Required task:
Without the pictures, set down the records below word for word.

========================================

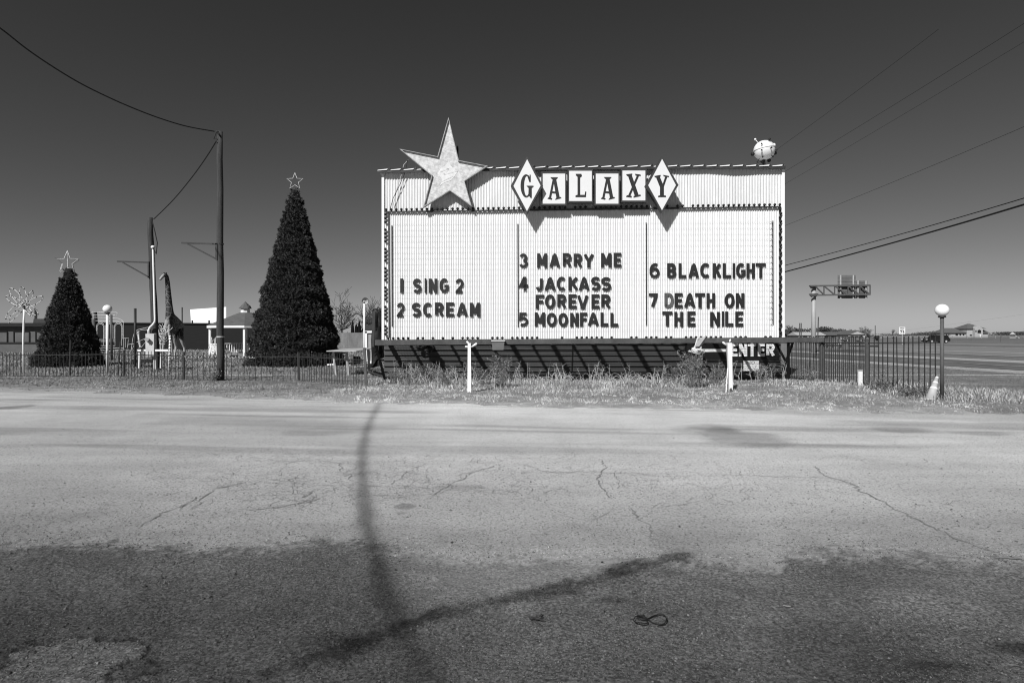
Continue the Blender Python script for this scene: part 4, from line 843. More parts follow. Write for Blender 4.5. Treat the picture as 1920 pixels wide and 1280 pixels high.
MB().hexa([P(1608.5, 736, 16.5), P(1617.5, 736, 16.5), P(1617.5, 695, 16.5), P(1608.5, 695, 16.5)], [P(1608.5, 736, 16.65), P(1617.5, 736, 16.65), P(1617.5, 695, 16.65), P(1608.5, 695, 16.65)]).build("body", M_WHITE, t)
MB().hexa([P(1608, 695, 16.48), P(1618, 695, 16.48), P(1618, 693.8, 16.48), P(1608, 693.8, 16.48)], [P(1608, 695, 16.67), P(1618, 695, 16.67), P(1618, 693.8, 16.67), P(1608, 693.8, 16.67)]).build("lid", M_WHITE, t)
MB().hexa([P(1610, 735, 16.495), P(1610.7, 735, 16.495), P(1610.7, 696, 16.495), P(1610, 696, 16.495)], [P(1610, 735, 16.499), P(1610.7, 735, 16.499), P(1610.7, 696, 16.499), P(1610, 696, 16.499)]).build("seam", M_FRAME, t)

# ---------------------------------------------------------------- poles and wires
def lerp_tube(px0, py0, px1, py1, Y, r0, r1, n=10):
    p0, p1 = P(px0, py0, Y), P(px1, py1, Y); k = 9
    return MB().tube([p0.lerp(p1, i / k) + Vector((.012 * math.sin(i * 2.1), 0, 0)) for i in range(k + 1)], [r0 + (r1 - r0) * i / k for i in range(k + 1)], 14)
YP = 20.7; t = thing("utility_pole", P(413.5, 715, YP), "tall weathered utility pole with a steel bracket, nearest the fence", "utility pole")
lerp_tube(413.5, 722, 412.3, 247, YP, .125, .092).build("pole", M_DARKWOOD, t, True)
o = MB(); o.bar(P(340.5, 455.2, YP - .1), P(407, 457.5, YP - .1), .05, .05); o.bar(P(352, 457.5, YP - .1), P(406, 486, YP - .1), .045, .045); o.bar(P(405.8, 456, YP - .1), P(405.8, 487, YP - .1), .06, .05, up=Vector((0, 1, 0))); o.build("bracket", M_FRAME, t)
MB().tube([P(413.4, 632.6, YP), P(413.4, 630, YP)], .128, 14).build("band", M_GALV, t); MB().tube([P(412.9, 458.5, YP), P(412.9, 456, YP)], .116, 14).build("band", M_FRAME, t)
o = MB(); o.tube([P(405.5, 248, YP - .1), P(403.5, 253, YP - .1), P(401, 260, YP - .1), P(407, 260.5, YP - .1)], .018, 6); o.sphere(P(407.5, 247, YP - .12), .04, 8); o.sphere(P(410, 251, YP - .14), .04, 8); o.build("wire_hook", M_FRAME, t)
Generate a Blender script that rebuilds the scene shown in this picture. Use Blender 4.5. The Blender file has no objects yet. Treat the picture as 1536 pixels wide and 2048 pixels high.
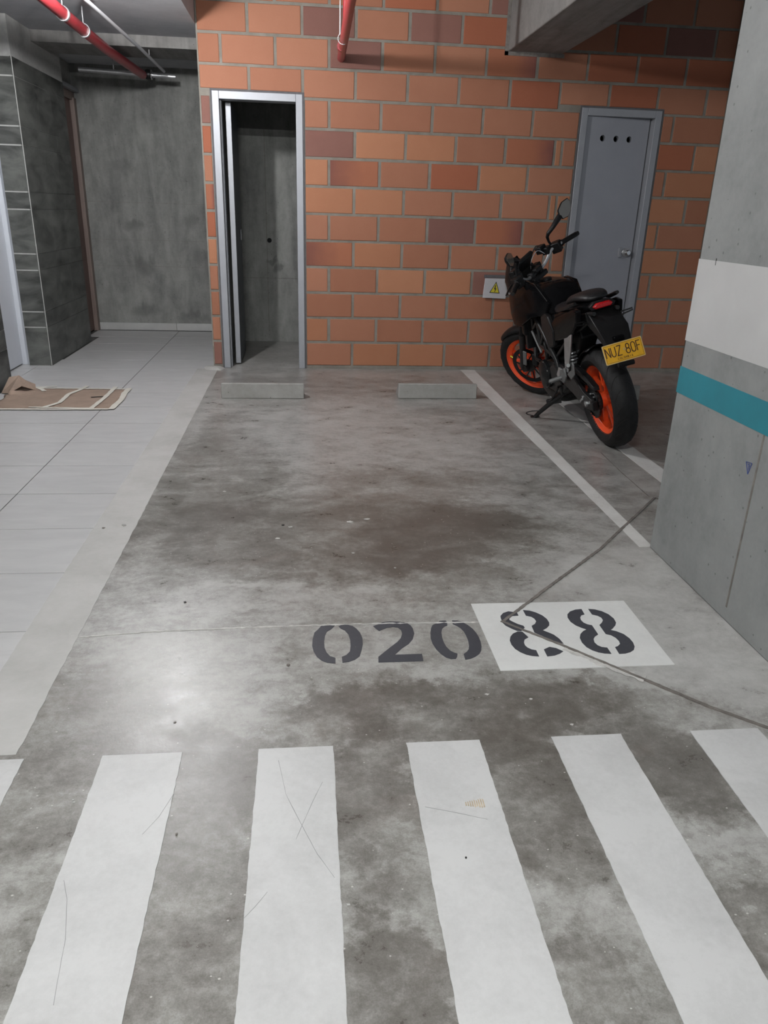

========================================

Exercise output:
Continue the Blender Python script for this scene: part 4, from line 843. More parts follow. Write for Blender 4.5. Treat the picture as 1920 pixels wide and 1280 pixels high.
MB().hexa([P(1608.5, 736, 16.5), P(1617.5, 736, 16.5), P(1617.5, 695, 16.5), P(1608.5, 695, 16.5)], [P(1608.5, 736, 16.65), P(1617.5, 736, 16.65), P(1617.5, 695, 16.65), P(1608.5, 695, 16.65)]).build("body", M_WHITE, t)
MB().hexa([P(1608, 695, 16.48), P(1618, 695, 16.48), P(1618, 693.8, 16.48), P(1608, 693.8, 16.48)], [P(1608, 695, 16.67), P(1618, 695, 16.67), P(1618, 693.8, 16.67), P(1608, 693.8, 16.67)]).build("lid", M_WHITE, t)
MB().hexa([P(1610, 735, 16.495), P(1610.7, 735, 16.495), P(1610.7, 696, 16.495), P(1610, 696, 16.495)], [P(1610, 735, 16.499), P(1610.7, 735, 16.499), P(1610.7, 696, 16.499), P(1610, 696, 16.499)]).build("seam", M_FRAME, t)

# ---------------------------------------------------------------- poles and wires
def lerp_tube(px0, py0, px1, py1, Y, r0, r1, n=10):
    p0, p1 = P(px0, py0, Y), P(px1, py1, Y); k = 9
    return MB().tube([p0.lerp(p1, i / k) + Vector((.012 * math.sin(i * 2.1), 0, 0)) for i in range(k + 1)], [r0 + (r1 - r0) * i / k for i in range(k + 1)], 14)
YP = 20.7; t = thing("utility_pole", P(413.5, 715, YP), "tall weathered utility pole with a steel bracket, nearest the fence", "utility pole")
lerp_tube(413.5, 722, 412.3, 247, YP, .125, .092).build("pole", M_DARKWOOD, t, True)
o = MB(); o.bar(P(340.5, 455.2, YP - .1), P(407, 457.5, YP - .1), .05, .05); o.bar(P(352, 457.5, YP - .1), P(406, 486, YP - .1), .045, .045); o.bar(P(405.8, 456, YP - .1), P(405.8, 487, YP - .1), .06, .05, up=Vector((0, 1, 0))); o.build("bracket", M_FRAME, t)
MB().tube([P(413.4, 632.6, YP), P(413.4, 630, YP)], .128, 14).build("band", M_GALV, t); MB().tube([P(412.9, 458.5, YP), P(412.9, 456, YP)], .116, 14).build("band", M_FRAME, t)
o = MB(); o.tube([P(405.5, 248, YP - .1), P(403.5, 253, YP - .1), P(401, 260, YP - .1), P(407, 260.5, YP - .1)], .018, 6); o.sphere(P(407.5, 247, YP - .12), .04, 8); o.sphere(P(410, 251, YP - .14), .04, 8); o.build("wire_hook", M_FRAME, t)
Generate a Blender script that rebuilds the scene shown in this picture. Use Blender 4.5. The Blender file has no objects yet. Treat the picture as 1536 pixels wide and 2048 pixels high.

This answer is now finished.